織田信長 男の凄さ・男の値打ち

 

桑田忠親 著

三笠書房 刊

1991年5月31日初版 450円

評 価
★★

著者は、戦国史研究の大家であり、高柳光寿氏と並び評される高名な歴史家であった。
明治35年生まれ。昭和62年没。大正15年國學院大學卒。東京大学史料編纂官補、立教大学講師を経て、國學院大學教授。文学博士、日本古文書学会評議員などを歴任。
『千利休』『太閤秀吉の手紙』『明智光秀』『日本合戦全集』『淀君』など多数の著書があり、NHK時代劇ドラマの時代考証も担当。

本書は「信長は桶狭間の出陣に際して、自分を鼓舞するかのように「敦盛」を舞った。彼は自分を奮い立たせるすべを知っていたのだ。そしてそれが同時に部下を惹きつけ、結束させる演出となっていることも。一見的外れに見える行動も、すべて“天下盗り”への計算ずくだったのである。野望実現への執念に燃え続けた男の、本当の凄さ、強さへの秘密を鋭く抉る。 」というもの。

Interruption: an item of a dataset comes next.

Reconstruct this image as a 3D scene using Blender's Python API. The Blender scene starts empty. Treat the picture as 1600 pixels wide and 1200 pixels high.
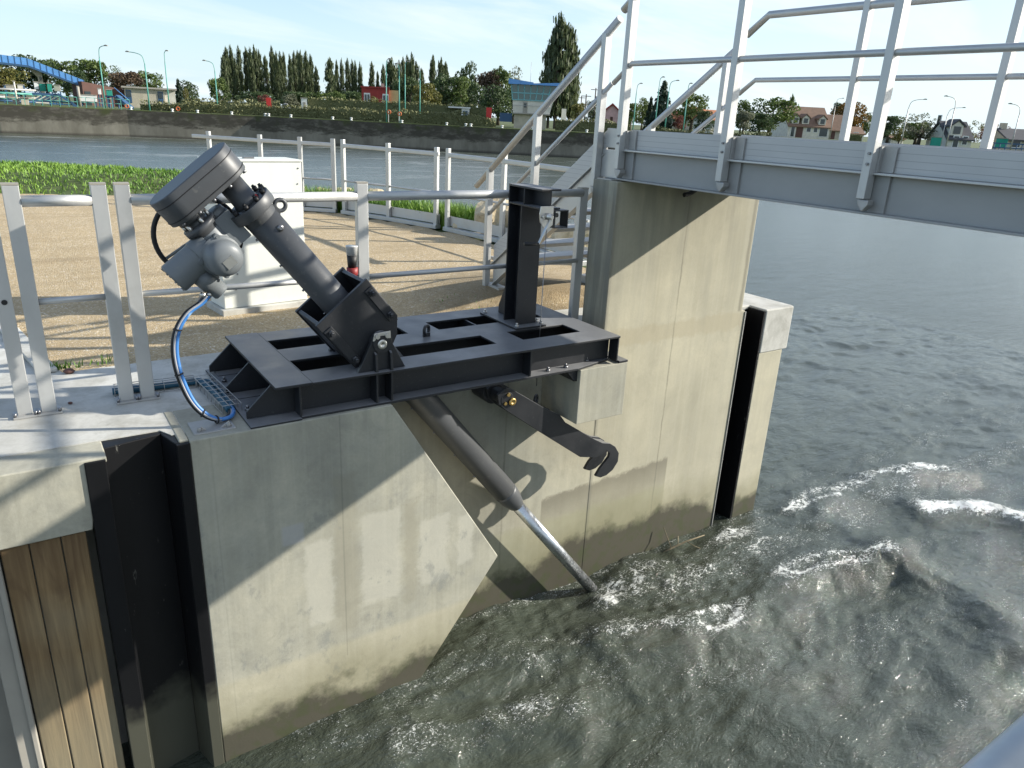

戦国史の重鎮が織田信長の人生を概観した一冊。基本的には史料に基づいた考察がなされており、信頼のおける内容と言える。しかし、いかんせん古い書き物であること、氏の史料の取捨選択が厳密ではないこと、などちょっと一時代前という印象が拭えない。ノンフィクション小説ぐらいの気持ちで通読するのが妥当であろう。

なお、本書は氏の没後に刊行されているから、書き下ろしではないのだろう。何かの連載の寄せ集めなのか?その点は同じような記事が重複して載せられている点からも感じられる。